In-doped Ga2O3 nanobelt based photodetector with high sensitivity and wide-range photoresponse

Abstract

Doping is an efficient way to tune the electrical and photoelectrical performances of one-dimensional semiconductors which have potential application as active materials in high performance nanoscale devices. Ga₂O₃ is one the most promising 1D semiconducting systems. However, controlled doping of Ga₂O₃ toward higher photoelectrical performances in Ga₂O₃-based photodetectors remains problematic. Herein high-quality In-doped Ga₂O₃ nanobelts are fabricated through a facile and effective thermal evaporation process.
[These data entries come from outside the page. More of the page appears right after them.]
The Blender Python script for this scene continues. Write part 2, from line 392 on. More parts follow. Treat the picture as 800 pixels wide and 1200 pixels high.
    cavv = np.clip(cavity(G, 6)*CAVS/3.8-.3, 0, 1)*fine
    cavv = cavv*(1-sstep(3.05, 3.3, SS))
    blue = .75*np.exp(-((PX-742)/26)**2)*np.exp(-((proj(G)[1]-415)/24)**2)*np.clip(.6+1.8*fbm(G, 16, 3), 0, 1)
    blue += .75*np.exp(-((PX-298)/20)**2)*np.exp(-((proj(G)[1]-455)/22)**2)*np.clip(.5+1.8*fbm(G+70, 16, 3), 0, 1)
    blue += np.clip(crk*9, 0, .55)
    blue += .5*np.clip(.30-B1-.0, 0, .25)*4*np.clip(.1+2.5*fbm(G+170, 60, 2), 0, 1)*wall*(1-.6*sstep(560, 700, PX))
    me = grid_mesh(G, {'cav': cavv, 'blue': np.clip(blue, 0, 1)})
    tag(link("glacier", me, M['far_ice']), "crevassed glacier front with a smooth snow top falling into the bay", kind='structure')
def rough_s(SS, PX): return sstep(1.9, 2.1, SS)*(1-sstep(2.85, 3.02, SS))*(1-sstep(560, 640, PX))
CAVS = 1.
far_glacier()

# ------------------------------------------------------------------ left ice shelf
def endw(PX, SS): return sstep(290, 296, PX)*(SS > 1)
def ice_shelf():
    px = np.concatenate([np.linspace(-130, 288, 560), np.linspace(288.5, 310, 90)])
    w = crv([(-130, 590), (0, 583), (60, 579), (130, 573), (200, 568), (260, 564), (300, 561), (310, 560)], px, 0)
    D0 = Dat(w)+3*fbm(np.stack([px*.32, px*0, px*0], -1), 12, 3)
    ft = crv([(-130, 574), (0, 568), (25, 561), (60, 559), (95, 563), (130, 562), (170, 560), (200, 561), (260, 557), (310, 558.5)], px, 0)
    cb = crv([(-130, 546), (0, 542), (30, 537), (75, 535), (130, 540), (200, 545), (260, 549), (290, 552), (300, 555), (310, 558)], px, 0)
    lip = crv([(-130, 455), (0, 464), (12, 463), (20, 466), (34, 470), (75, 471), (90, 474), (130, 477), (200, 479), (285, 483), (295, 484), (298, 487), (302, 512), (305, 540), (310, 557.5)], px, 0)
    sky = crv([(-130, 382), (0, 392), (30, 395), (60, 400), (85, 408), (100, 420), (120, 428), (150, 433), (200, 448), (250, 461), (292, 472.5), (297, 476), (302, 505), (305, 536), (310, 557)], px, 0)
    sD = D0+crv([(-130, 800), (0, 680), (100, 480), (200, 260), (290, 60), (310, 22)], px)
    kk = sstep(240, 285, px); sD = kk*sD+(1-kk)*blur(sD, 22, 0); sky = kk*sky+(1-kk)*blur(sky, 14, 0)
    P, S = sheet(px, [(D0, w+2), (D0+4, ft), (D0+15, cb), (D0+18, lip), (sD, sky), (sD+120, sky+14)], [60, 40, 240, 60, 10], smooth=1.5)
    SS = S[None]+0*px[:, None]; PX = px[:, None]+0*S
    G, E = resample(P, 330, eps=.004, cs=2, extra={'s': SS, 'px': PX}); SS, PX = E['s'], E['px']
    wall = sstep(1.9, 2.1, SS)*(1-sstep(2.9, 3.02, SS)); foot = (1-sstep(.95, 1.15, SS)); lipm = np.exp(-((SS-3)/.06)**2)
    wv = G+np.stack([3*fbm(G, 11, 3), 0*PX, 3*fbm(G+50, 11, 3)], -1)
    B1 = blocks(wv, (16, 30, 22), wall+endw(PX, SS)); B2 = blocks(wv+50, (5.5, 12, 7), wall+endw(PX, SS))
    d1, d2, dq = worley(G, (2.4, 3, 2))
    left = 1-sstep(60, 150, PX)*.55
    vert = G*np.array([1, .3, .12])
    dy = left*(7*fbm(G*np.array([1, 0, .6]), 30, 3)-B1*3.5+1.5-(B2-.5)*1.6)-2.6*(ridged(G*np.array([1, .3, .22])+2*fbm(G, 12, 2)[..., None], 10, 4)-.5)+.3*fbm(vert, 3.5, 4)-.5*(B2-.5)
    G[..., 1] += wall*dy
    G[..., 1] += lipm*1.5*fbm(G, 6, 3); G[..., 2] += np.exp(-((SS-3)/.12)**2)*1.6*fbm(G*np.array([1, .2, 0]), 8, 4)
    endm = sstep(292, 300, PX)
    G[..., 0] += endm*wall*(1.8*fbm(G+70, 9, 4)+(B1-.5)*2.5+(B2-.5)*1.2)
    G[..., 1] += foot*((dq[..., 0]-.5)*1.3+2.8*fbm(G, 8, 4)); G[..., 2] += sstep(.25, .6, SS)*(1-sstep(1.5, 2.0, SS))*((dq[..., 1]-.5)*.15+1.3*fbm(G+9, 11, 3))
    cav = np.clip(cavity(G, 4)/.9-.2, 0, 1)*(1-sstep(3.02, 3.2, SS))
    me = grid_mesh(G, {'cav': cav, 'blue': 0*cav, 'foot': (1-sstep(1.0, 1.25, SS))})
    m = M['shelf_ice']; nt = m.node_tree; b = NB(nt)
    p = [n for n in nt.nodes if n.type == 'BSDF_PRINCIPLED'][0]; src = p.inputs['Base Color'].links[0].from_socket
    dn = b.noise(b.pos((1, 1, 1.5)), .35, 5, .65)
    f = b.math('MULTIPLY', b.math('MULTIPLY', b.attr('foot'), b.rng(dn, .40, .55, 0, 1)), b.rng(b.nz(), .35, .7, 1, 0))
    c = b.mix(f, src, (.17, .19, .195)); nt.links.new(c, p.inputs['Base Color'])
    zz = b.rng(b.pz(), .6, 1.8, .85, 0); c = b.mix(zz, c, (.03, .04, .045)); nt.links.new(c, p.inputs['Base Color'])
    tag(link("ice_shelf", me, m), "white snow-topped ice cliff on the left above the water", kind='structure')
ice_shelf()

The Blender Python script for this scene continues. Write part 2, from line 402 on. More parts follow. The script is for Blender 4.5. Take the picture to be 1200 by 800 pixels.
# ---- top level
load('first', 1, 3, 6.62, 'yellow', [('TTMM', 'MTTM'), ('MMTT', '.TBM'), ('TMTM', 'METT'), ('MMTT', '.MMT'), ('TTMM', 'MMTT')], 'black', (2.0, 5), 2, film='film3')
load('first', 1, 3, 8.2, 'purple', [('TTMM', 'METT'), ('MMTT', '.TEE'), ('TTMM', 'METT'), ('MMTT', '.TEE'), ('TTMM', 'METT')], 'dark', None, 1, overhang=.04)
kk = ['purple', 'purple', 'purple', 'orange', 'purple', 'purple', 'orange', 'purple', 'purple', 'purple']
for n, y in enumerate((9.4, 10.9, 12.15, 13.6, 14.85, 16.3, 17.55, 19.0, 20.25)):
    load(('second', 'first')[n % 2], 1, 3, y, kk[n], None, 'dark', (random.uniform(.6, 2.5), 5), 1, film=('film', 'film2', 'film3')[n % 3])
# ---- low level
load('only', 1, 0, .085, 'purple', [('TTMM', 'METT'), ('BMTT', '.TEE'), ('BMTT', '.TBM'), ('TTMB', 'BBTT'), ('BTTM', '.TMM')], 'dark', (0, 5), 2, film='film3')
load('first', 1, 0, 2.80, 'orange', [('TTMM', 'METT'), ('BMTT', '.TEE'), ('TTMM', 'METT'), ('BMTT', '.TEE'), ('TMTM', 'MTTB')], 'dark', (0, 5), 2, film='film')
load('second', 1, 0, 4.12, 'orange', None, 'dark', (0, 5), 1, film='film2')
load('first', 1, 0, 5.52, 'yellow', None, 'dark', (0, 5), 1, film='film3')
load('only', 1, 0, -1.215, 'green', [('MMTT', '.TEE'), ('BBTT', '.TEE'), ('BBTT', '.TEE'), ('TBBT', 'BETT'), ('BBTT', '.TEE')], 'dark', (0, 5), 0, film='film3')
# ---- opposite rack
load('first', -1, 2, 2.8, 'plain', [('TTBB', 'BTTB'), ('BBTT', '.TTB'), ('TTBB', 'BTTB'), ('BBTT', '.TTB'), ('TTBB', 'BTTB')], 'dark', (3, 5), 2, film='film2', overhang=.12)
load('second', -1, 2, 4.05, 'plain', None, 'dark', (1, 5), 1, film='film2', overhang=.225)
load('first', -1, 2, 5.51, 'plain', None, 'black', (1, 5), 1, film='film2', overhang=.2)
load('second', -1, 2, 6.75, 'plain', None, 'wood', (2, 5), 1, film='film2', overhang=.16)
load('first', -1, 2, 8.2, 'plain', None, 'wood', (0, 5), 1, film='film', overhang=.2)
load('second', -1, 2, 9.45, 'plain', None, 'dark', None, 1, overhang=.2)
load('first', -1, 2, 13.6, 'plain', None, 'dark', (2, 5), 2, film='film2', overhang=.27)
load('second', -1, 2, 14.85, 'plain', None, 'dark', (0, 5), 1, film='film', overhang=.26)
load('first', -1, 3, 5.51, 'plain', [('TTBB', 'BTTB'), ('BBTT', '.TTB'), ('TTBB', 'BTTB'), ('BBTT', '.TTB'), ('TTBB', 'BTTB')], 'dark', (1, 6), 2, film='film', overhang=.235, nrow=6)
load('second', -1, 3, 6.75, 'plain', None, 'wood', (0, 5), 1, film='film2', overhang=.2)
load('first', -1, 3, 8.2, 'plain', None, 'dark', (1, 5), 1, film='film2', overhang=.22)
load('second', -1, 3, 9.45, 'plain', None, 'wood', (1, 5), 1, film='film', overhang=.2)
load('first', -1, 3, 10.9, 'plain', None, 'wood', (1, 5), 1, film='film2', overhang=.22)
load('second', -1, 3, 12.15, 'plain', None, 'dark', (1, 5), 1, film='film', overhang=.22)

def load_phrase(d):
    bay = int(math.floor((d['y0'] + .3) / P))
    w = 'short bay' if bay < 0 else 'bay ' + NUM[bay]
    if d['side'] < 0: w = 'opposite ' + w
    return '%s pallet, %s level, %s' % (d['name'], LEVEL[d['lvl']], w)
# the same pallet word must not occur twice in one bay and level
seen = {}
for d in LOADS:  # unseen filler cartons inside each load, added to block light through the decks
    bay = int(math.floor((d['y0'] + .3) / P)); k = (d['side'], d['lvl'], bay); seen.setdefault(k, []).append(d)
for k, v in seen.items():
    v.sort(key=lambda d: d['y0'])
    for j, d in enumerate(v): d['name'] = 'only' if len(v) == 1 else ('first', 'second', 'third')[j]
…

Their morphology and structure are systematically characterized. Indium has successfully been doped into the Ga₂O₃ nanobelts based on the data obtained. The In-doped Ga₂O₃ nanobelt-based photodetector has shown a higher sensitivity (9.99 × 10⁴%), responsivity (5.47 × 10² A W⁻¹), quantum efficiency (2.72 × 10⁵%) and less rise/decay time (1/0.6 s), i.e. much better figures compared with not only the undoped Ga₂O₃ nanobelt/film but also other reported doped photodetectors. In addition, the above photodetector has a wider range photoresponse. In doping has led to significant improvements in the values of key parameters of the Ga₂O₃-based photodetector, beneficial for the fabrication of high-performance photodetectors.